Write out the whole listing again, exactly.

(Available data)
** START **

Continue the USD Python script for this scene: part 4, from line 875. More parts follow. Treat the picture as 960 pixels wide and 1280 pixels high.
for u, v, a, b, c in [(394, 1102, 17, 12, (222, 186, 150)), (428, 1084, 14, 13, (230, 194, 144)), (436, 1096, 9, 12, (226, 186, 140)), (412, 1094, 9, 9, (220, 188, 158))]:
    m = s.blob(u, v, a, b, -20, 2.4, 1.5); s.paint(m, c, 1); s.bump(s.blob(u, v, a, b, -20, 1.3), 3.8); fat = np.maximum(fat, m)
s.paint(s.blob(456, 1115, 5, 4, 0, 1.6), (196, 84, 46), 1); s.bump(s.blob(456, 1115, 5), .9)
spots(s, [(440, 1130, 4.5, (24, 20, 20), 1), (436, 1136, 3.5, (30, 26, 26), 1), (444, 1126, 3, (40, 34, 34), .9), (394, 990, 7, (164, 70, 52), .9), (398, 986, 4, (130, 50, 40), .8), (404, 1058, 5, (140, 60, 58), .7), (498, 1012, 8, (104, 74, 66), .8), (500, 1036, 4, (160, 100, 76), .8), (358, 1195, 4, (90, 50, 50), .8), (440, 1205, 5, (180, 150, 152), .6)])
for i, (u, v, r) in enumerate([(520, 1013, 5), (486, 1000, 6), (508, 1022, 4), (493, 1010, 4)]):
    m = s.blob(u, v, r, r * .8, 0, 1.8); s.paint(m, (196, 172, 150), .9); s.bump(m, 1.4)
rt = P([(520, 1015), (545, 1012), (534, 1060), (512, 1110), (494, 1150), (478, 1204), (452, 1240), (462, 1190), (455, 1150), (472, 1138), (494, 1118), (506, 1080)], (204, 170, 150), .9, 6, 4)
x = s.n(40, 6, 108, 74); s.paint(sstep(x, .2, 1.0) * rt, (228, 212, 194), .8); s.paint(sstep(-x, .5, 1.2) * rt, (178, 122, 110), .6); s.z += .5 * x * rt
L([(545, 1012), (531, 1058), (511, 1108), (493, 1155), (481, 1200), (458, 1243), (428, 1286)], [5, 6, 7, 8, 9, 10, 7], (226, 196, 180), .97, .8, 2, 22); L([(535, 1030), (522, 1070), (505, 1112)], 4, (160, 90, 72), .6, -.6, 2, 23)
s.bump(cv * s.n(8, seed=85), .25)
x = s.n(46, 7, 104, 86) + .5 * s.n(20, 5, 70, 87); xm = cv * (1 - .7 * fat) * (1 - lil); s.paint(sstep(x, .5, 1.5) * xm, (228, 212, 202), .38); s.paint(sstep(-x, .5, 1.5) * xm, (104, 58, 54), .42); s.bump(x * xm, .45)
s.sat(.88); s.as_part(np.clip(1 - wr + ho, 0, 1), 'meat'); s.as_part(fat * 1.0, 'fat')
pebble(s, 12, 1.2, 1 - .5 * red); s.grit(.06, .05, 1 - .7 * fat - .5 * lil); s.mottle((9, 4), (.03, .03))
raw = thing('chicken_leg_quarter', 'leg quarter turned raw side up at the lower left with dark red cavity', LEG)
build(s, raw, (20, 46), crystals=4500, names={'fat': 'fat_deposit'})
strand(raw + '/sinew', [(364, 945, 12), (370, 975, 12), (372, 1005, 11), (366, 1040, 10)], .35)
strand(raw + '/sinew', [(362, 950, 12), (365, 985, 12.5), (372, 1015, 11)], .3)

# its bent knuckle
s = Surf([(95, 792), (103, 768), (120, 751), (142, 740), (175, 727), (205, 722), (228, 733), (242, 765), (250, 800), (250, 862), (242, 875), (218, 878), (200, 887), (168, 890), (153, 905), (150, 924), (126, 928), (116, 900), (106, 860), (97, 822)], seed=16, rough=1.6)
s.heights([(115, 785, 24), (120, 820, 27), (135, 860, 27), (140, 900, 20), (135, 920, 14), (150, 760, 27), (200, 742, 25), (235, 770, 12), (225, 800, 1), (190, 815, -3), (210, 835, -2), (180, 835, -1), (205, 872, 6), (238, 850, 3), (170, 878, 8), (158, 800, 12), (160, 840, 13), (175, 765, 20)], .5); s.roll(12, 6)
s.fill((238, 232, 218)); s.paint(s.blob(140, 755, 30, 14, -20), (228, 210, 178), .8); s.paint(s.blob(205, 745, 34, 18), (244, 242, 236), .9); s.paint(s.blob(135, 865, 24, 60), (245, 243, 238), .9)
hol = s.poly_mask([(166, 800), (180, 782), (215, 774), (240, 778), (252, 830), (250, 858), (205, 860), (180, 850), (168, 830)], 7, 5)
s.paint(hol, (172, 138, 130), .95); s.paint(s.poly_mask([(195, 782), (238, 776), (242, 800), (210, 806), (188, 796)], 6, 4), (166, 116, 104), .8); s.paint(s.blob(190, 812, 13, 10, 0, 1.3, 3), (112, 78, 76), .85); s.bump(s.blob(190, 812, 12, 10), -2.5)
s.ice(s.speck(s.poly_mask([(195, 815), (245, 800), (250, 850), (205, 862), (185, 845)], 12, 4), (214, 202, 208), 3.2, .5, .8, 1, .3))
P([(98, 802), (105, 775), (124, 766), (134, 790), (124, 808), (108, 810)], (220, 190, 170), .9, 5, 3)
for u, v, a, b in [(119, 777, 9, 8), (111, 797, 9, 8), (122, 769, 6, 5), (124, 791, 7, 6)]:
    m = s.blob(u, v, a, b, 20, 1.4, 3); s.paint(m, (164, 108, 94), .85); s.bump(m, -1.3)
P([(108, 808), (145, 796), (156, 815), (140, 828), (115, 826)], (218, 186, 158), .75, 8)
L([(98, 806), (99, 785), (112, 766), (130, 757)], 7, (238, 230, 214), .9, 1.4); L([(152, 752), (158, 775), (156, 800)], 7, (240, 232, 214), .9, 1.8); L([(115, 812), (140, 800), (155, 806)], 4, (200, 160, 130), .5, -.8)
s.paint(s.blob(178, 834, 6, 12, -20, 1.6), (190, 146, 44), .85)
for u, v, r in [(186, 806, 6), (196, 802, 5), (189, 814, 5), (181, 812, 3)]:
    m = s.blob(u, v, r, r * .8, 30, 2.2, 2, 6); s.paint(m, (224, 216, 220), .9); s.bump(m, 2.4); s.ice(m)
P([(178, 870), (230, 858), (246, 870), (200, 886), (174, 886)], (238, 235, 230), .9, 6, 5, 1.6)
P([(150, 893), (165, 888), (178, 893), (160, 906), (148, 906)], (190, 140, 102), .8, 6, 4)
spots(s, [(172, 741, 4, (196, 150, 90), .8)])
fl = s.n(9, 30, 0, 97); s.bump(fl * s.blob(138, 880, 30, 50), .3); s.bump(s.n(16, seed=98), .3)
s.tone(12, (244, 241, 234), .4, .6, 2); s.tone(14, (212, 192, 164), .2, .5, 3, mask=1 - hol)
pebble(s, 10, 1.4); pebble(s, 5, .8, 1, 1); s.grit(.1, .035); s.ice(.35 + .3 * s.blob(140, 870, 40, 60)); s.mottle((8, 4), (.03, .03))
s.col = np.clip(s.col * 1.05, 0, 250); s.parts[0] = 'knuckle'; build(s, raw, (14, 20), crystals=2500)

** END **

(Written response)
Continue the USD Python script for this scene: part 4, from line 875. More parts follow. Treat the picture as 960 pixels wide and 1280 pixels high.
for u, v, a, b, c in [(394, 1102, 17, 12, (222, 186, 150)), (428, 1084, 14, 13, (230, 194, 144)), (436, 1096, 9, 12, (226, 186, 140)), (412, 1094, 9, 9, (220, 188, 158))]:
    m = s.blob(u, v, a, b, -20, 2.4, 1.5); s.paint(m, c, 1); s.bump(s.blob(u, v, a, b, -20, 1.3), 3.8); fat = np.maximum(fat, m)
s.paint(s.blob(456, 1115, 5, 4, 0, 1.6), (196, 84, 46), 1); s.bump(s.blob(456, 1115, 5), .9)
spots(s, [(440, 1130, 4.5, (24, 20, 20), 1), (436, 1136, 3.5, (30, 26, 26), 1), (444, 1126, 3, (40, 34, 34), .9), (394, 990, 7, (164, 70, 52), .9), (398, 986, 4, (130, 50, 40), .8), (404, 1058, 5, (140, 60, 58), .7), (498, 1012, 8, (104, 74, 66), .8), (500, 1036, 4, (160, 100, 76), .8), (358, 1195, 4, (90, 50, 50), .8), (440, 1205, 5, (180, 150, 152), .6)])
for i, (u, v, r) in enumerate([(520, 1013, 5), (486, 1000, 6), (508, 1022, 4), (493, 1010, 4)]):
    m = s.blob(u, v, r, r * .8, 0, 1.8); s.paint(m, (196, 172, 150), .9); s.bump(m, 1.4)
rt = P([(520, 1015), (545, 1012), (534, 1060), (512, 1110), (494, 1150), (478, 1204), (452, 1240), (462, 1190), (455, 1150), (472, 1138), (494, 1118), (506, 1080)], (204, 170, 150), .9, 6, 4)
x = s.n(40, 6, 108, 74); s.paint(sstep(x, .2, 1.0) * rt, (228, 212, 194), .8); s.paint(sstep(-x, .5, 1.2) * rt, (178, 122, 110), .6); s.z += .5 * x * rt
L([(545, 1012), (531, 1058), (511, 1108), (493, 1155), (481, 1200), (458, 1243), (428, 1286)], [5, 6, 7, 8, 9, 10, 7], (226, 196, 180), .97, .8, 2, 22); L([(535, 1030), (522, 1070), (505, 1112)], 4, (160, 90, 72), .6, -.6, 2, 23)
s.bump(cv * s.n(8, seed=85), .25)
x = s.n(46, 7, 104, 86) + .5 * s.n(20, 5, 70, 87); xm = cv * (1 - .7 * fat) * (1 - lil); s.paint(sstep(x, .5, 1.5) * xm, (228, 212, 202), .38); s.paint(sstep(-x, .5, 1.5) * xm, (104, 58, 54), .42); s.bump(x * xm, .45)
s.sat(.88); s.as_part(np.clip(1 - wr + ho, 0, 1), 'meat'); s.as_part(fat * 1.0, 'fat')
pebble(s, 12, 1.2, 1 - .5 * red); s.grit(.06, .05, 1 - .7 * fat - .5 * lil); s.mottle((9, 4), (.03, .03))
raw = thing('chicken_leg_quarter', 'leg quarter turned raw side up at the lower left with dark red cavity', LEG)
build(s, raw, (20, 46), crystals=4500, names={'fat': 'fat_deposit'})
strand(raw + '/sinew', [(364, 945, 12), (370, 975, 12), (372, 1005, 11), (366, 1040, 10)], .35)
strand(raw + '/sinew', [(362, 950, 12), (365, 985, 12.5), (372, 1015, 11)], .3)

# its bent knuckle
s = Surf([(95, 792), (103, 768), (120, 751), (142, 740), (175, 727), (205, 722), (228, 733), (242, 765), (250, 800), (250, 862), (242, 875), (218, 878), (200, 887), (168, 890), (153, 905), (150, 924), (126, 928), (116, 900), (106, 860), (97, 822)], seed=16, rough=1.6)
s.heights([(115, 785, 24), (120, 820, 27), (135, 860, 27), (140, 900, 20), (135, 920, 14), (150, 760, 27), (200, 742, 25), (235, 770, 12), (225, 800, 1), (190, 815, -3), (210, 835, -2), (180, 835, -1), (205, 872, 6), (238, 850, 3), (170, 878, 8), (158, 800, 12), (160, 840, 13), (175, 765, 20)], .5); s.roll(12, 6)
s.fill((238, 232, 218)); s.paint(s.blob(140, 755, 30, 14, -20), (228, 210, 178), .8); s.paint(s.blob(205, 745, 34, 18), (244, 242, 236), .9); s.paint(s.blob(135, 865, 24, 60), (245, 243, 238), .9)
hol = s.poly_mask([(166, 800), (180, 782), (215, 774), (240, 778), (252, 830), (250, 858), (205, 860), (180, 850), (168, 830)], 7, 5)
s.paint(hol, (172, 138, 130), .95); s.paint(s.poly_mask([(195, 782), (238, 776), (242, 800), (210, 806), (188, 796)], 6, 4), (166, 116, 104), .8); s.paint(s.blob(190, 812, 13, 10, 0, 1.3, 3), (112, 78, 76), .85); s.bump(s.blob(190, 812, 12, 10), -2.5)
s.ice(s.speck(s.poly_mask([(195, 815), (245, 800), (250, 850), (205, 862), (185, 845)], 12, 4), (214, 202, 208), 3.2, .5, .8, 1, .3))
P([(98, 802), (105, 775), (124, 766), (134, 790), (124, 808), (108, 810)], (220, 190, 170), .9, 5, 3)
for u, v, a, b in [(119, 777, 9, 8), (111, 797, 9, 8), (122, 769, 6, 5), (124, 791, 7, 6)]:
    m = s.blob(u, v, a, b, 20, 1.4, 3); s.paint(m, (164, 108, 94), .85); s.bump(m, -1.3)
P([(108, 808), (145, 796), (156, 815), (140, 828), (115, 826)], (218, 186, 158), .75, 8)
L([(98, 806), (99, 785), (112, 766), (130, 757)], 7, (238, 230, 214), .9, 1.4); L([(152, 752), (158, 775), (156, 800)], 7, (240, 232, 214), .9, 1.8); L([(115, 812), (140, 800), (155, 806)], 4, (200, 160, 130), .5, -.8)
s.paint(s.blob(178, 834, 6, 12, -20, 1.6), (190, 146, 44), .85)
for u, v, r in [(186, 806, 6), (196, 802, 5), (189, 814, 5), (181, 812, 3)]:
    m = s.blob(u, v, r, r * .8, 30, 2.2, 2, 6); s.paint(m, (224, 216, 220), .9); s.bump(m, 2.4); s.ice(m)
P([(178, 870), (230, 858), (246, 870), (200, 886), (174, 886)], (238, 235, 230), .9, 6, 5, 1.6)
P([(150, 893), (165, 888), (178, 893), (160, 906), (148, 906)], (190, 140, 102), .8, 6, 4)
spots(s, [(172, 741, 4, (196, 150, 90), .8)])
fl = s.n(9, 30, 0, 97); s.bump(fl * s.blob(138, 880, 30, 50), .3); s.bump(s.n(16, seed=98), .3)
s.tone(12, (244, 241, 234), .4, .6, 2); s.tone(14, (212, 192, 164), .2, .5, 3, mask=1 - hol)
pebble(s, 10, 1.4); pebble(s, 5, .8, 1, 1); s.grit(.1, .035); s.ice(.35 + .3 * s.blob(140, 870, 40, 60)); s.mottle((8, 4), (.03, .03))
s.col = np.clip(s.col * 1.05, 0, 250); s.parts[0] = 'knuckle'; build(s, raw, (14, 20), crystals=2500)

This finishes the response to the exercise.